Also a practical tip: I’ve found having a supply of low sugar and relatively low fat vegetable based dips and hummus really valuable for snacking in the absence of muesli bars and dried fruit. They are a great way of adding bit of a zing and variety to carrot, celery, capsicum, cucumber sticks and wholegrain crackers. I made this one from scratch based on a recipe from a 1990, Community Aid Abroad Vegetarian Cookbook:


2 medium sized eggplants, 1 tablespoon peanut butter, juice of 1 lime, 1/2 teaspoon cumin, handful of chopped parsley (mix of Italian flat leaf and curly), 1/3 cup cooked chick peas, salt and pepper.

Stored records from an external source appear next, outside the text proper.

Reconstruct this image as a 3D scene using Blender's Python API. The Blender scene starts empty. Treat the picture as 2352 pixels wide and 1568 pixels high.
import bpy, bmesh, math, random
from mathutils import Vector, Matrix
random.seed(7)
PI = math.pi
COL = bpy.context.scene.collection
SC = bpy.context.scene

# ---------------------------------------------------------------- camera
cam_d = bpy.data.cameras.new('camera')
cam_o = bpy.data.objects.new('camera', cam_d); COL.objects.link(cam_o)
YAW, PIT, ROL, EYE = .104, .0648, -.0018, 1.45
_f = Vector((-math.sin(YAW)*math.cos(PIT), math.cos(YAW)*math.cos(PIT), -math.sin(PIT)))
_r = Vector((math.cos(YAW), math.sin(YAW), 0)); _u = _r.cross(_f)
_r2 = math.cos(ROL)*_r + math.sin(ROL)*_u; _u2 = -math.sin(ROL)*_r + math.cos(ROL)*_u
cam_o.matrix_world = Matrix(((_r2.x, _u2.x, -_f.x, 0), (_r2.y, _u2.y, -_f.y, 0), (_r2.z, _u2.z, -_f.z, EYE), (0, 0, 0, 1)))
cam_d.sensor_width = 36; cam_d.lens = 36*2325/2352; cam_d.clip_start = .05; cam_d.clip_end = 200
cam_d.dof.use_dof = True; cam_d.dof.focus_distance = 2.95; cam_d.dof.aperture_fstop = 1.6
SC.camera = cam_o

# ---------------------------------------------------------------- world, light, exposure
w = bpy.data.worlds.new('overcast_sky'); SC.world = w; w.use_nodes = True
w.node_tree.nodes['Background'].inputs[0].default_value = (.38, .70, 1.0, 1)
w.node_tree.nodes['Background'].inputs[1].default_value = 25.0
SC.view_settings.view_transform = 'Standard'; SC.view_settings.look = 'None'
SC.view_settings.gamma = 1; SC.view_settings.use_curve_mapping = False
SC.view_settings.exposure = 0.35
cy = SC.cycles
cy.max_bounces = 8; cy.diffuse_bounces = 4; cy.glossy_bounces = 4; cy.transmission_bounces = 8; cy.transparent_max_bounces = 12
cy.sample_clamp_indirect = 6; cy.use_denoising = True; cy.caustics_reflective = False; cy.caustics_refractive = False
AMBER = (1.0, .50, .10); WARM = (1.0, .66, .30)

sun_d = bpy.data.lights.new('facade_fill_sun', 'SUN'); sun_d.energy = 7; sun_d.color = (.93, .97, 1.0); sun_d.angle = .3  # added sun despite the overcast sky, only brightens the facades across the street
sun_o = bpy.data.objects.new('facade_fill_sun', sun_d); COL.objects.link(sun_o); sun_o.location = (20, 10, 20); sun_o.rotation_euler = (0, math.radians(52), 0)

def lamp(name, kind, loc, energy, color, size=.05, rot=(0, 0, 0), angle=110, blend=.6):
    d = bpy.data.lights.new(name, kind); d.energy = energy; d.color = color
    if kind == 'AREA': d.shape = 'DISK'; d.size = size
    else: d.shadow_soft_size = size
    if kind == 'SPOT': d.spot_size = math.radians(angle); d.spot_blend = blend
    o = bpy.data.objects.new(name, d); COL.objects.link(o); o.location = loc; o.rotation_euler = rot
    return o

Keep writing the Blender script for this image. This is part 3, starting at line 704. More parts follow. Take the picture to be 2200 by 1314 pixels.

I baked the eggplants whole on baking paper and gave them a light covering of olive oil before popping them in the oven for 30 mins at 180 degrees C. Then I cut the top with the leafy bit off and peeled most of the skin off. I ate some of the peeled skin and scraped and sucked as much flesh off the rest of the peeled skin as I could before putting it in the compost bin. Washed hands. Then I put the eggplant flesh and all the other ingredients in a blender and whizzed till smooth. The dip was good for a couple of days in the fridge – didn’t last long enough to judge its use by beyond that.